Obama Defends Misguided Spending Stimulus on One-Year Anniversary
Today on the anniversary of Porkulus, President Barack Obama and his staff are defending the massive spending stimulus and sweeping financial, health care, energy efficiency, “green job” and other interventions.
We have called instead for a major “Deregulatory Stimulus” to reject endless political stimulus and liberalize the economy.
Meanwhile, alongside trillions in spending, regulations now exceed $1.2 trillion a year and are growing at the rate of over 3,000 new rules a year.
So the interventions of dozens of Departments, agencies and commissions regulate need rollback too. Along with deregulatory stimulus, the President should review all regulations on the books, and streamline and control the $1 trillion regulatory state.
Here again are things to do, in no particular order:
– Implement a bi-partisan “Regulatory Reduction Commission.”
– Re-discover federalism, that is, circumscribe the federal regulatory role regarding health and safety matters best left to states.
– Improve the ethic of quantifying regulatory costs, and selecting the least-cost compliance method.
– Codify Clinton’s executive order on “Regulatory Planning and Review” (E.O. 12866), or better, Reagan’s E.O. 12291.
– Require OMB’s Regulatory Information Service Center to publish number of major and minor rules produced by each agency, and strengthen its oversight.
– Reinstate the Regulatory Program of the U.S. Government, which used to appear routinely as a companion document to the Budget.

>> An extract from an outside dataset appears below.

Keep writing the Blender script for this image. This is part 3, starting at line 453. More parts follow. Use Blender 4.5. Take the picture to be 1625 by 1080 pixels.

– Enlarge regulatory flexibility and exemptions for small business
– Declare Federal Register notices as insufficient notice to small business
– Hold hearings to boost the scope of the Small Business Administrations’ “r3” regulatory review program.
– Lower the threshold at which a point-of-order against unfunded mandates applies.
– Lower the threshold for what counts as an “economically significant” rule, and improve explicit cost analysis.
– Explore, hold hearings on, and devise a limited “regulatory budget.”
– Establish an annual Presidential address or statement on the state of regulation and its impact on productivity and GDP.
– Sunset regulations after fixed period unless explicit reauthorization is made. (It’s been said that regulations should expire like a carton of milk).
– Implement a supermajority requirement for extraordinarily costly mandates.
– Challenge and reject delegation of legislative authority from Congress to agencies; That is, require Congressional fast-track approval before major or non-quantifiable agency-promulgated regulations take effect.